(Raw records)
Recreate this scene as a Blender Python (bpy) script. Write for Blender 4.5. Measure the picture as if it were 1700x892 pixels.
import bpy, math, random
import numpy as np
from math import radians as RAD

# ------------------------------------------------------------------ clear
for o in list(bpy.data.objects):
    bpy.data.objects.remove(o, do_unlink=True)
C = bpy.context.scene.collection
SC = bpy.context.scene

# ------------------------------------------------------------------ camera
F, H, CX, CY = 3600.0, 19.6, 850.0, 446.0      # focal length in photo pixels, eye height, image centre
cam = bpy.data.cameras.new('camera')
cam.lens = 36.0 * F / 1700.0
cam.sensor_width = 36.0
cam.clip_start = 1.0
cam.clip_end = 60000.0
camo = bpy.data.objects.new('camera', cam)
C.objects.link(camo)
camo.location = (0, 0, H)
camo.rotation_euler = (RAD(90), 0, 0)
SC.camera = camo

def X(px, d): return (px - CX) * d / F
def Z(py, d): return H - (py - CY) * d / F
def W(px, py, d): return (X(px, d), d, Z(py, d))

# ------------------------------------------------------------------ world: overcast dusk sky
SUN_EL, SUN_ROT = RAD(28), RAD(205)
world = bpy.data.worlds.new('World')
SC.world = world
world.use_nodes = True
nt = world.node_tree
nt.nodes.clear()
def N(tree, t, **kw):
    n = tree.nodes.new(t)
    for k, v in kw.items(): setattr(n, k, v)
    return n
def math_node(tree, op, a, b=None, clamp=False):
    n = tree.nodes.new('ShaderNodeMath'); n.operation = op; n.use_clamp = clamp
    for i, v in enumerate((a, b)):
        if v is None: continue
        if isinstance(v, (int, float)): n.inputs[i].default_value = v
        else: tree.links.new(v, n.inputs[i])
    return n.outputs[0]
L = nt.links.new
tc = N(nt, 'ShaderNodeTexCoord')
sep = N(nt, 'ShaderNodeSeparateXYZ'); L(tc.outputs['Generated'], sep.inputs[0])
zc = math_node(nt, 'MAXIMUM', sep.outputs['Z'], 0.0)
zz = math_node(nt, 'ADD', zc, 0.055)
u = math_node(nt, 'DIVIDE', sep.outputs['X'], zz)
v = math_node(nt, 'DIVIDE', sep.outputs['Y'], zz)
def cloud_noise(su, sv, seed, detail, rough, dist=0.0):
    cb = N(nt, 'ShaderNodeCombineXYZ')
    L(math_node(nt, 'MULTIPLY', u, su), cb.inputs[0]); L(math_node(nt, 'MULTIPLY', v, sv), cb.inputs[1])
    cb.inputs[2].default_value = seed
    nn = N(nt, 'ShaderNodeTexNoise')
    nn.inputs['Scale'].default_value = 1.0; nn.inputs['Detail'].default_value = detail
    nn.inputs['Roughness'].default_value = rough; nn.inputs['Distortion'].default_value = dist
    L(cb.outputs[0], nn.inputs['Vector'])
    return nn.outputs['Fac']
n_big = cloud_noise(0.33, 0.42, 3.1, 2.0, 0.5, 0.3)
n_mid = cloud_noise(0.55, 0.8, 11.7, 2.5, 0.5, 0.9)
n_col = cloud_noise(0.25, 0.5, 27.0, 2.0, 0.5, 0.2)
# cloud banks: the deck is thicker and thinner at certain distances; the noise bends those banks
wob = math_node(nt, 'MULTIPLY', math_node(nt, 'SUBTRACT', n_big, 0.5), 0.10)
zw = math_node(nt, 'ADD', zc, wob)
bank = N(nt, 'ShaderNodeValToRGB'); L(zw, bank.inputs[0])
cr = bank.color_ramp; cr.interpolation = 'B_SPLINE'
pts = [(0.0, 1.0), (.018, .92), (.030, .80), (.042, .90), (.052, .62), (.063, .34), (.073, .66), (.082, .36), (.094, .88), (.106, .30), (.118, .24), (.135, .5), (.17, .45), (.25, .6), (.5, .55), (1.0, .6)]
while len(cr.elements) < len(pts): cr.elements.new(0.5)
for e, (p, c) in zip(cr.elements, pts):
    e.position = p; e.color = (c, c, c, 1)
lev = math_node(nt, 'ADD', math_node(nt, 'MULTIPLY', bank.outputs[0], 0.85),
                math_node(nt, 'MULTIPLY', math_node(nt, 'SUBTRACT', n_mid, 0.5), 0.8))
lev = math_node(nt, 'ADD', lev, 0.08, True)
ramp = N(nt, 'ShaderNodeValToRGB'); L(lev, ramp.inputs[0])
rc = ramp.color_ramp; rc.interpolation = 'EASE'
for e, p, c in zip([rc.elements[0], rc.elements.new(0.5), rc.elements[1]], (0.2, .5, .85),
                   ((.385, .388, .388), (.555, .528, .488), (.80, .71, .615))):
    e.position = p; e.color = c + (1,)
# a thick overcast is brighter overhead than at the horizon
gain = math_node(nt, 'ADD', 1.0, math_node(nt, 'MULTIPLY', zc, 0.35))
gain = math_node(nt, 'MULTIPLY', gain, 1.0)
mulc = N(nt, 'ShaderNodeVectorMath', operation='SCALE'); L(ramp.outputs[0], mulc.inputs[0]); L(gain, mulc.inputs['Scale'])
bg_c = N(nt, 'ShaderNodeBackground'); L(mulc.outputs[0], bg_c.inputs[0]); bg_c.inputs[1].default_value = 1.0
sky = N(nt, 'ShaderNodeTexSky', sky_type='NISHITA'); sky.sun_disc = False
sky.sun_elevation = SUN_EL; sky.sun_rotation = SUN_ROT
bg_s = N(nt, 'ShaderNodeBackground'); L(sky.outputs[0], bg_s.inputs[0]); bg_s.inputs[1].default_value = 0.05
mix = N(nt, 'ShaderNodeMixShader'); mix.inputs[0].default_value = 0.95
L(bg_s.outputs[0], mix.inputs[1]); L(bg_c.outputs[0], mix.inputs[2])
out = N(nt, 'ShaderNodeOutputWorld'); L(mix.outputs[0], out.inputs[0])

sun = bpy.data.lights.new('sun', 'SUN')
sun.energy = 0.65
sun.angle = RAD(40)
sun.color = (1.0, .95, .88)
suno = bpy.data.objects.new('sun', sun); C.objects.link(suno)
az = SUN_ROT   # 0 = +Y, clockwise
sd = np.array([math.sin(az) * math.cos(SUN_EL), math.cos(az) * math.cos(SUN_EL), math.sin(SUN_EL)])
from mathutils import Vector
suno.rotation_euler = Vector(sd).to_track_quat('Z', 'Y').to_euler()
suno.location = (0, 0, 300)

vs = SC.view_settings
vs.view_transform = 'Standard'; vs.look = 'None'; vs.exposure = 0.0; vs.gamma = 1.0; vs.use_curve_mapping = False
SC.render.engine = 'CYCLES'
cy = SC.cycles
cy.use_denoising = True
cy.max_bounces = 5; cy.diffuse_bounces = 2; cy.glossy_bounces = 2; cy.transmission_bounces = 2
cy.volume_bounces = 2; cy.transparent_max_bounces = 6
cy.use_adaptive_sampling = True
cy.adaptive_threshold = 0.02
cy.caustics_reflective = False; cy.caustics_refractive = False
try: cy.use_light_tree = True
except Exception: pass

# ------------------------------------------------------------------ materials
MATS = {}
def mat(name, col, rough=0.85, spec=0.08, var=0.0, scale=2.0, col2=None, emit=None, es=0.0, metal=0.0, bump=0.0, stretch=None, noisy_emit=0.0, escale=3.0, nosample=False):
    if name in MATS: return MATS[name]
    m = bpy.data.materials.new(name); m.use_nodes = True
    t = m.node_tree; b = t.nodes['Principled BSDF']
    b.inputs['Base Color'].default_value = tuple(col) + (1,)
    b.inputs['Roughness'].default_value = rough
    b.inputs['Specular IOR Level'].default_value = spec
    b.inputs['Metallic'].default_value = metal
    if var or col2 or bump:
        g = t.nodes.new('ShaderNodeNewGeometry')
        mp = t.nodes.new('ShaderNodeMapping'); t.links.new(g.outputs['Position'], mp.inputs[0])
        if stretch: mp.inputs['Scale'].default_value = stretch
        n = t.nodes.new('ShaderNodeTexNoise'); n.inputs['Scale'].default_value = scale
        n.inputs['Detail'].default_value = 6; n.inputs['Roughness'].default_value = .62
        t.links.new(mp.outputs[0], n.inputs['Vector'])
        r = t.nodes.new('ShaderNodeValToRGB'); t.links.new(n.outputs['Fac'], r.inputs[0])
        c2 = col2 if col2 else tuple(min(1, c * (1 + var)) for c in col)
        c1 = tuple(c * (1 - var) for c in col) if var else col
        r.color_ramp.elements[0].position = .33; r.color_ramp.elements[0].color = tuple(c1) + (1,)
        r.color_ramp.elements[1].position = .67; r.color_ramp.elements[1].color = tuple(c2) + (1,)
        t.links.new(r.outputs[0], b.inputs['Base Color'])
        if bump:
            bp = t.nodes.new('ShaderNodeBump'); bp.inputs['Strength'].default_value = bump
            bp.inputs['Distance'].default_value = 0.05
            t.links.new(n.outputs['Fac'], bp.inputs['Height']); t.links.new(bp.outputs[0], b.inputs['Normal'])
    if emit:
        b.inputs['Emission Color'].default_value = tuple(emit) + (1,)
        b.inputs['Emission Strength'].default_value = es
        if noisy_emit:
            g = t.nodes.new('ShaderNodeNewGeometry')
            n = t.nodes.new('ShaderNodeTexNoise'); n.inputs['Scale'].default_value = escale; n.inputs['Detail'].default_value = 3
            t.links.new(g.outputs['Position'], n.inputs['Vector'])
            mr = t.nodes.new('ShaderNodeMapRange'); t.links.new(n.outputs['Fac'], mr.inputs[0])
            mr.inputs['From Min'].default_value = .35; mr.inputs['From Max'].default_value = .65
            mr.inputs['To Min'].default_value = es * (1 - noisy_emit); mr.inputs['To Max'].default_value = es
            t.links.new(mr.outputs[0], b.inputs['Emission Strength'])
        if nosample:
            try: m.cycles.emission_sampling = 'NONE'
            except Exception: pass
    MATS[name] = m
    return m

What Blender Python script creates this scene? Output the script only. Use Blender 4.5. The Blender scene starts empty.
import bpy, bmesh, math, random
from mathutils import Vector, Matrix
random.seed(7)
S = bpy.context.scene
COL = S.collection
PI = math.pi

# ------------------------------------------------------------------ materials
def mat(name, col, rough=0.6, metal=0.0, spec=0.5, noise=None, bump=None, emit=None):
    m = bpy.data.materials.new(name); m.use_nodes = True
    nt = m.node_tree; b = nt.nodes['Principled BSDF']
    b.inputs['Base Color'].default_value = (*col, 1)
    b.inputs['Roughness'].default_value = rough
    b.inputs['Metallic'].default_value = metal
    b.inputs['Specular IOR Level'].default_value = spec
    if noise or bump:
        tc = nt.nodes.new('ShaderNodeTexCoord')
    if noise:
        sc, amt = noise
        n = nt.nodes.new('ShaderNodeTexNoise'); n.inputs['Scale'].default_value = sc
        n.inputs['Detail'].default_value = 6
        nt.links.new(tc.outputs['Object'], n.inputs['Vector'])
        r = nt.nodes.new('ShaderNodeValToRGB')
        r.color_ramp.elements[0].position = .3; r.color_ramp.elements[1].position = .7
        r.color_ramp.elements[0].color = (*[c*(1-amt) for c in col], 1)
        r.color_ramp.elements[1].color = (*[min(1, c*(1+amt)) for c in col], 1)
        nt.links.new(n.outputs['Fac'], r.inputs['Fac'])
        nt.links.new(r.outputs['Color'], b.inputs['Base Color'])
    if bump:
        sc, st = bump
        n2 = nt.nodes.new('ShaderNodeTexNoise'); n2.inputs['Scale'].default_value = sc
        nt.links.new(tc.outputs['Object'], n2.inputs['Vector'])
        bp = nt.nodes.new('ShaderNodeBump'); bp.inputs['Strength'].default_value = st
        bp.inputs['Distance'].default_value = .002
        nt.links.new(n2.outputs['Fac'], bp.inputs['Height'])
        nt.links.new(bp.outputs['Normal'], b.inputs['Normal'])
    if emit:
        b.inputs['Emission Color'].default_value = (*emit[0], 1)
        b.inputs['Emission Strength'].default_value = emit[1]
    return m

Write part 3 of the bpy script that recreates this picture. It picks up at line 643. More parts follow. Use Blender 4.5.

▶ _Problem description_
Reproduce exactly the lines from the one containing "What Blender Python" through the one containing "PI = math.pi", inclusive, and nothing else.

▶ _Output below_
What Blender Python script creates this scene? Output the script only. Use Blender 4.5. The Blender scene starts empty.
import bpy, bmesh, math, random
from mathutils import Vector, Matrix
random.seed(7)
S = bpy.context.scene
COL = S.collection
PI = math.pi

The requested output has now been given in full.